A trarmi in inganno la mia stessa ignoranza, c’è infatti una cosa che non sapevo, probabilmente perché per quanto tenti di informarmi i giornali italiani, troppo impegnati evidentemente a denunciare la catastrofe ambientale di bitcoin, non ne hanno mai parlato; sono state proprio le nazioni unite ad affermare che ridurre le emissioni è sostanzialmente inutile ormai e che dovremmo invece pensare a come riprendere dall’atmosfera tutta la CO2 in eccesso che abbiamo rilasciato negli ultimi decenni. A ben pensarci, effettivamente, mi son detto, gli alberi per vivere respirano CO2 ed emettono ossigeno, di conseguenza non è così ridicolo pensare di prelevare questo gas serra dall’atmosfera, basterebbe iniziare a piantare alberi; ed infatti è anche ciò che si son detti i democratici tedeschi che hanno pensato a una criptovaluta che, non per caso, si chiamerebbe Arbil (dall’etimo arbor, che in latino significa appunto albero). Ed indovinate su quale moneta si baserebbe questa nuova criptovaluta per funzionare? Ma naturalmente su bitcoin, che domanda.

Essendo, però, il sottoscritto un criticone di natura ho subito pensato che per quanto l’idea fosse interessante una moneta del genere non avrebbe alcun valore e si rivelerebbe sostanzialmente inutile; come si può mai pensare, del resto, di ricompensare qualcuno con una moneta che non ha alcun valore, non sta in piedi, è una bella idea ma non sta in piedi. Ed anche qui mi sbagliavo!
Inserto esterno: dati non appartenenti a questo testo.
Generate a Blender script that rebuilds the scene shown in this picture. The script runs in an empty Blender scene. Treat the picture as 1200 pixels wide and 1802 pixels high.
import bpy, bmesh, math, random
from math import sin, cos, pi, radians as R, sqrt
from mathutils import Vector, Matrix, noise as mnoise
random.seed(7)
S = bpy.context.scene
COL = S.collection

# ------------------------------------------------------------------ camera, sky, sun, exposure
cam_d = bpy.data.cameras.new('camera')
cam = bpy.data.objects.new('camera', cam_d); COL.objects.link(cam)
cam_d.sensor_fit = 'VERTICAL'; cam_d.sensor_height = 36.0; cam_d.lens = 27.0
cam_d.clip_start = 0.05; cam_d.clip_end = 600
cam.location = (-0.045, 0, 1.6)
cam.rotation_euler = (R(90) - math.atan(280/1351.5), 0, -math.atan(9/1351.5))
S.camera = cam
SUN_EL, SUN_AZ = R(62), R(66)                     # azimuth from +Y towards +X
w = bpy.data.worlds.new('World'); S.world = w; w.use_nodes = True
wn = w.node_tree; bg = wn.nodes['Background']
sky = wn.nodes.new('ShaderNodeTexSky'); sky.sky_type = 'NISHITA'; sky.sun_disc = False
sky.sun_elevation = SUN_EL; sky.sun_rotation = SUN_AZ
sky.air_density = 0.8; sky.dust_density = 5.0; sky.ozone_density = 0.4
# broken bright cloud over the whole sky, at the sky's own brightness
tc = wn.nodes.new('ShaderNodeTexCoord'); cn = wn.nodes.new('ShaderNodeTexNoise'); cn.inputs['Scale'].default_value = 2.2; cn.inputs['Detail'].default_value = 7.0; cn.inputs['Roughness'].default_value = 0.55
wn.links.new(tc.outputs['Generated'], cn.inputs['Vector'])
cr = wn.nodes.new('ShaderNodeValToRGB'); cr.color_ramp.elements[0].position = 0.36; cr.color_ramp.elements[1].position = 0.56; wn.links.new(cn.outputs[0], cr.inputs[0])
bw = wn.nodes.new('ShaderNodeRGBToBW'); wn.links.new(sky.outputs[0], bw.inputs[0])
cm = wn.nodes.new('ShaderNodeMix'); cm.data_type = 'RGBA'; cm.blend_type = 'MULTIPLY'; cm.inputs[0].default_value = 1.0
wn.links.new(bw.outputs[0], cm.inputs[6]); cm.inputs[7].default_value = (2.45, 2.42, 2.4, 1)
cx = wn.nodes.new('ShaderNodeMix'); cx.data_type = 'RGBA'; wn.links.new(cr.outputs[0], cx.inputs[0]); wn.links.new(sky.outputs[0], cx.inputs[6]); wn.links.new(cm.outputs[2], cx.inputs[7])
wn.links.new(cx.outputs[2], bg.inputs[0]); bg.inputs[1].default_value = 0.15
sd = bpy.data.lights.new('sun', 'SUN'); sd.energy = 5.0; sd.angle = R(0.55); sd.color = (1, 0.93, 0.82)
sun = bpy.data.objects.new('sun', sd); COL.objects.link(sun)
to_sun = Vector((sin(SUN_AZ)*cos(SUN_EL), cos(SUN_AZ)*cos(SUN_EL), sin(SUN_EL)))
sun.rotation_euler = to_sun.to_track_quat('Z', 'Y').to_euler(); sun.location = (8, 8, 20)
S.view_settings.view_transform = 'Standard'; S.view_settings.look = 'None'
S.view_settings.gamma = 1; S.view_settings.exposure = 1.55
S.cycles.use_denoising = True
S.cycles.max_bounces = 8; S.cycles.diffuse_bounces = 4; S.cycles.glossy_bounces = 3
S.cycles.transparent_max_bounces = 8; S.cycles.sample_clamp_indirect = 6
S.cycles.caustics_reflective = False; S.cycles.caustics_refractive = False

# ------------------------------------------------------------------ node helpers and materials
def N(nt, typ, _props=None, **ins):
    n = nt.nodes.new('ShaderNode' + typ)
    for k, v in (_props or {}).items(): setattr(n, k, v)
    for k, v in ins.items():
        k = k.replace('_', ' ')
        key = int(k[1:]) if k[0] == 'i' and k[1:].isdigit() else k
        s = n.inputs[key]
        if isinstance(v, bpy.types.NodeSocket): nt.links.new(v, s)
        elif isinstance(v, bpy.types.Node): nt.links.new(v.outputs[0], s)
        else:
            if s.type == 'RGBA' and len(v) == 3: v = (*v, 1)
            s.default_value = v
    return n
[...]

Arbil un valore ce lo avrebbe ed anche garantito da un bene reale; la principale misura adottata dall’Unione Europea per adempiere agli impegni presi ratificando il protocollo di Kyoto è infatti la Direttiva 2003/87/CE sull’ Emission Trading Scheme (ETS), che istituisce a livello comunitario un sistema per lo scambio di quote di emissione di CO2, denominate EUA (EU Allowances).

In pratica questi certificati, il cui valore sta aumentando perché c’è una forte domanda ad accaparrarsi il diritto di poter inquinare a norma di legge, sanciscono quanta CO2 una determinata azienda può liberare in atmosfera; il valore di Arbil, quindi, sarebbe agganciato a questi certificati, un po’ come avviene con le stablecoin con la differenza che, essendo molto alta la domanda sui mercati, in questo caso il prezzo tenderebbe a crescere.

Non si tratta, poi, solo di ripagare per mezzo di questa nuova criptovaluta chi pianta degli alberi, fosse così il potenziale enorme di questa idea ne sarebbe ridimensionato, ma di finanziare la nascita di una vera e propria industria ambientalista; potrebbero infatti nascere degli stabilimenti il cui core-business sarebbe aspirare l’aria, farla transitare per dei filtri anti CO2 (gli stessi che si usano ad esempio nello spazio) e creare degli impianti di stoccaggio sotterranei per i gas serra. Insomma, si verrebbe a creare tutta una nuova industria che, in diversi modi, si occuperebbe di riprendere la CO2 in eccesso rilasciata nell’atmosfera, un mercato sostenuto dai certificati sulla CO2 la cui finalità non sarebbe più quindi quella di definire meramente il diritto di inquinare legalmente; bitcoin, quindi, passa da essere una catastrofe ambientale a un’arma contro il riscaldamento globale, qualcuno si prenda la briga di informare l’informazione.